> _PROBLEM TO WORK ON_
Set down the data below from its first line to the line holding "link('ball', np_mesh('ball', v", inclusive; omit all pictures.

Records from a collection:
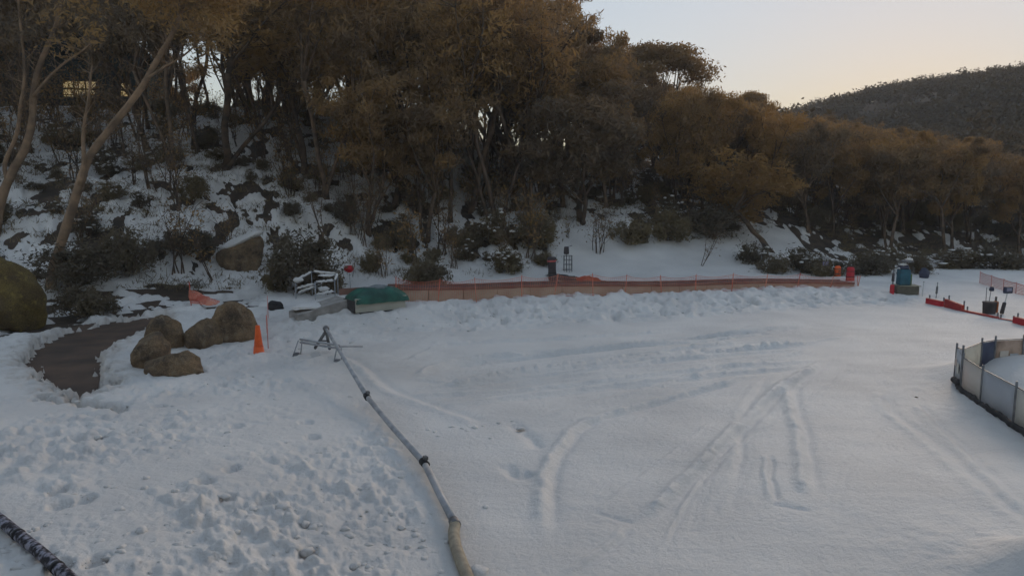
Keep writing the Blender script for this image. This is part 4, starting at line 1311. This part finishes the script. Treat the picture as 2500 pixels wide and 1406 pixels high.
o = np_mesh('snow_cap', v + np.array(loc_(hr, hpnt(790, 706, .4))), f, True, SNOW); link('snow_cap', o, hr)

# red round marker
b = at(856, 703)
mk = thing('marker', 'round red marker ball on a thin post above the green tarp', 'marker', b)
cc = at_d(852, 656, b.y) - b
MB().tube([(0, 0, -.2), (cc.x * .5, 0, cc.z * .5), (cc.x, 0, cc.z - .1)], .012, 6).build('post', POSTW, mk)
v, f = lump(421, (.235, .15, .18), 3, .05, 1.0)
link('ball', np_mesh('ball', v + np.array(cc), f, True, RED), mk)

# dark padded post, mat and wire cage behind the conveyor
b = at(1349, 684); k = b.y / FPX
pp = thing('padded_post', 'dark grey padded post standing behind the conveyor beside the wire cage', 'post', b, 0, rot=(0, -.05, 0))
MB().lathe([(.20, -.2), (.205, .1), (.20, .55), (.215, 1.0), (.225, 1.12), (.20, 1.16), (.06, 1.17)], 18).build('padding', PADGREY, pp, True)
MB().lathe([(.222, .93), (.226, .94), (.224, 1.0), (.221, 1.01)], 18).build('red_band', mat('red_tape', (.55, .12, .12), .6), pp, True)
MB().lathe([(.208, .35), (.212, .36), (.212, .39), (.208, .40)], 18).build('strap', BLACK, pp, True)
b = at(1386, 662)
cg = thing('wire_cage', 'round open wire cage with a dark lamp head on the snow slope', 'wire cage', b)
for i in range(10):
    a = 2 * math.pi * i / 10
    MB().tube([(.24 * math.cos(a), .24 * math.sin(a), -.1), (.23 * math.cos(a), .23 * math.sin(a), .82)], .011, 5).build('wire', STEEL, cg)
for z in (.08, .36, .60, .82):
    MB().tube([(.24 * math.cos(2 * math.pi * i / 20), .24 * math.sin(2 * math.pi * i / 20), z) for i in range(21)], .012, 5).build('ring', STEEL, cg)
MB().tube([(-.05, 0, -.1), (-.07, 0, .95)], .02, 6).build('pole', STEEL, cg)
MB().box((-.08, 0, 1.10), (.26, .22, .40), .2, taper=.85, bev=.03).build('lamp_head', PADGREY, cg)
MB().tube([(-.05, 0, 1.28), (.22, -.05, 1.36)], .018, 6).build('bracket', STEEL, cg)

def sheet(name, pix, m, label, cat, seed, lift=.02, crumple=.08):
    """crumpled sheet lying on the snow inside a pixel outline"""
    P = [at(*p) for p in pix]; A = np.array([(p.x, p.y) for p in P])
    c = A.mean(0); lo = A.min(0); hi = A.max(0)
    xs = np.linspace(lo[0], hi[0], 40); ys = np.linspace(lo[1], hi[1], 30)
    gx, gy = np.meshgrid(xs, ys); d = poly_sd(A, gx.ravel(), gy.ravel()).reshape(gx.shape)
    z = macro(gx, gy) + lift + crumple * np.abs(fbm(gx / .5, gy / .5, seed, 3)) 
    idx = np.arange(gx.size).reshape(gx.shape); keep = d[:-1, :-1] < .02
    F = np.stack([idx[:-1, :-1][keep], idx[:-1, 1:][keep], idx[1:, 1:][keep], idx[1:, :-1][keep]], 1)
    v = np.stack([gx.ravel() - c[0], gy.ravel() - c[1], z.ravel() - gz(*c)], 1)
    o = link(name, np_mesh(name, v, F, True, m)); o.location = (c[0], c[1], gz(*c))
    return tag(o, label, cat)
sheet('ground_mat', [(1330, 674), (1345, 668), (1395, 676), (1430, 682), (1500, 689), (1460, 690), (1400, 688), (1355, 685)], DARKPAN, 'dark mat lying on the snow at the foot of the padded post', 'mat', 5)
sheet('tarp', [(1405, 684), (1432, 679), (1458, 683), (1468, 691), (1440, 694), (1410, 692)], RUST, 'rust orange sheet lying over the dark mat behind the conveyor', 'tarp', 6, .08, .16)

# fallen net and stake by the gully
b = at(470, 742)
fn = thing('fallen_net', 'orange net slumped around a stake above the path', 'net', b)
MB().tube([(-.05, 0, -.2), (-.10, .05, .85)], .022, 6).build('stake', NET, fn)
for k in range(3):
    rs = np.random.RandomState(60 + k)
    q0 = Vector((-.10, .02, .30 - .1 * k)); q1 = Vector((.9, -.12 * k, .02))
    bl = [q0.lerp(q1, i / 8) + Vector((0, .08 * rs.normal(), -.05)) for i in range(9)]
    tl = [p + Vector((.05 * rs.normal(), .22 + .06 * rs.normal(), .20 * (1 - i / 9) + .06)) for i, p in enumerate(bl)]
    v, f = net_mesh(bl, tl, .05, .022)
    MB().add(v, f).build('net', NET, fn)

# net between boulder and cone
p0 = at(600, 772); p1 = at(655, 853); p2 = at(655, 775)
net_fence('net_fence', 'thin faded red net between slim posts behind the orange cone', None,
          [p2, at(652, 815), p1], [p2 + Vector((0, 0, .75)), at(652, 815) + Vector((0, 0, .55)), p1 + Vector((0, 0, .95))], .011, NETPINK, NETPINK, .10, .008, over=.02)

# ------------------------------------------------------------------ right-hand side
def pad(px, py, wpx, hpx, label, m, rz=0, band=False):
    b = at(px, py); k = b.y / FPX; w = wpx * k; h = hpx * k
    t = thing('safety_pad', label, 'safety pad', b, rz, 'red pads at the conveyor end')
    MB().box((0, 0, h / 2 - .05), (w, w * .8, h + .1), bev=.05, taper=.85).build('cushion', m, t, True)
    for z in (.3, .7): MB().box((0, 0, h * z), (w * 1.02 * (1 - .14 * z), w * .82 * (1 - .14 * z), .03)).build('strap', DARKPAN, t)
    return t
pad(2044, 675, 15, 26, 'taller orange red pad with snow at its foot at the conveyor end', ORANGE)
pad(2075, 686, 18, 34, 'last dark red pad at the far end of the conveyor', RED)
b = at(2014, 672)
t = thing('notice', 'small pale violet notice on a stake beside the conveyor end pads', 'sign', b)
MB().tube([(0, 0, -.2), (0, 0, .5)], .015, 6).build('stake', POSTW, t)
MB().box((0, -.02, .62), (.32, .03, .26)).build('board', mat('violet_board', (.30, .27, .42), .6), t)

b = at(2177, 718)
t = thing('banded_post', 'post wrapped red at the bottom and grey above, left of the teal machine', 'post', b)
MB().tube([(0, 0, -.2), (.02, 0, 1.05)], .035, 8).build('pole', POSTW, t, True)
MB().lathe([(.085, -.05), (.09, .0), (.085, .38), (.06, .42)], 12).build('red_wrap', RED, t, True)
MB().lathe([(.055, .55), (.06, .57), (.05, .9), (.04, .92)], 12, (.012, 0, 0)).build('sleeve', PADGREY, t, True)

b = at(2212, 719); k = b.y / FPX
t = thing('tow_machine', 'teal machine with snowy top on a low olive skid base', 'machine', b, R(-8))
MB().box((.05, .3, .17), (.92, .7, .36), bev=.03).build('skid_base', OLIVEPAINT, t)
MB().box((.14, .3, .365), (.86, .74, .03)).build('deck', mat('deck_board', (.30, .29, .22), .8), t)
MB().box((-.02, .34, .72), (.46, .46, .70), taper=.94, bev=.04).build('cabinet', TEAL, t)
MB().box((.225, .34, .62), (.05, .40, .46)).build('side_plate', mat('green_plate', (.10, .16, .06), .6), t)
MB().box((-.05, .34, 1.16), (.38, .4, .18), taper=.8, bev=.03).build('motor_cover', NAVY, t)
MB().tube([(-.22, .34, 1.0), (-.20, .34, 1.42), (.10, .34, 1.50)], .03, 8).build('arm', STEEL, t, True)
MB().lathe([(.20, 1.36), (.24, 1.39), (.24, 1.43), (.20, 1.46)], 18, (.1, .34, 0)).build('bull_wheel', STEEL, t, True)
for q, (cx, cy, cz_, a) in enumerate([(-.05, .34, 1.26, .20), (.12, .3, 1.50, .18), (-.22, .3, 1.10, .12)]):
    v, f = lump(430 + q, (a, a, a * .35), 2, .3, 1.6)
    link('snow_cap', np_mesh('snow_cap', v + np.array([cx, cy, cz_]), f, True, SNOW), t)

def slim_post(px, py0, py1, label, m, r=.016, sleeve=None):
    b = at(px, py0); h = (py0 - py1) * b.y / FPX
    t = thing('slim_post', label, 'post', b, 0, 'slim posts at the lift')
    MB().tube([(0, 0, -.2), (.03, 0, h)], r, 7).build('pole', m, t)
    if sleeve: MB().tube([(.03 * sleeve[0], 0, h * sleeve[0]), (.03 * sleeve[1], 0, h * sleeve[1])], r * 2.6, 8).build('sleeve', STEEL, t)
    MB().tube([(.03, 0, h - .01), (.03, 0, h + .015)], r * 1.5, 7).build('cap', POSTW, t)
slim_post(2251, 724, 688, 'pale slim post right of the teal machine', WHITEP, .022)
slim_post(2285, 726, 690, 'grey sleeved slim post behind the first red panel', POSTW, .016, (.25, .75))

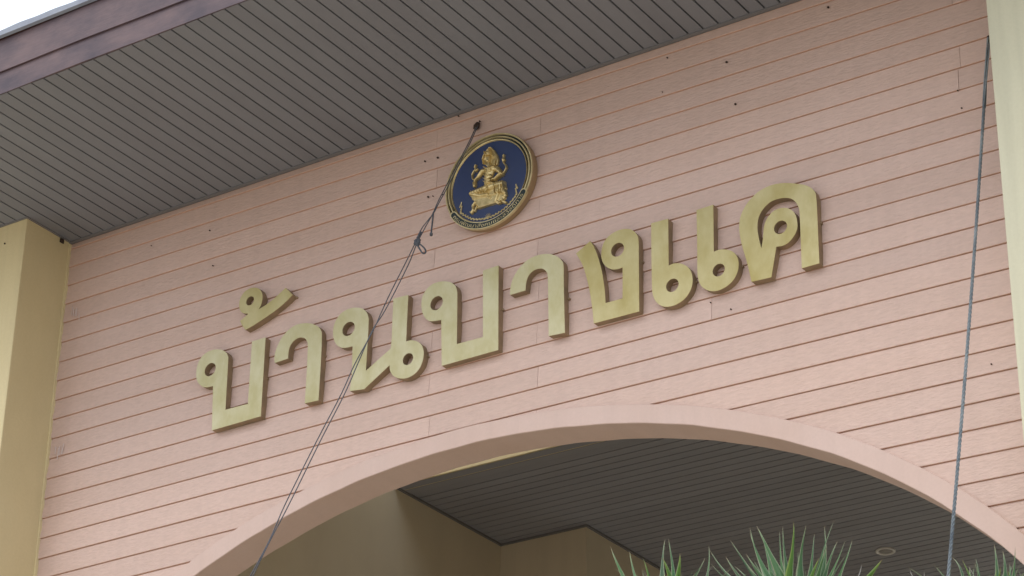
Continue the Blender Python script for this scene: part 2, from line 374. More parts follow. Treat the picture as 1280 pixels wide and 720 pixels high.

> _OUTPUT OF THE TASK_
Keep writing the Blender script for this image. This is part 4, starting at line 1311. This part finishes the script. Treat the picture as 2500 pixels wide and 1406 pixels high.
o = np_mesh('snow_cap', v + np.array(loc_(hr, hpnt(790, 706, .4))), f, True, SNOW); link('snow_cap', o, hr)

# red round marker
b = at(856, 703)
mk = thing('marker', 'round red marker ball on a thin post above the green tarp', 'marker', b)
cc = at_d(852, 656, b.y) - b
MB().tube([(0, 0, -.2), (cc.x * .5, 0, cc.z * .5), (cc.x, 0, cc.z - .1)], .012, 6).build('post', POSTW, mk)
v, f = lump(421, (.235, .15, .18), 3, .05, 1.0)
link('ball', np_mesh('ball', v + np.array(cc), f, True, RED), mk)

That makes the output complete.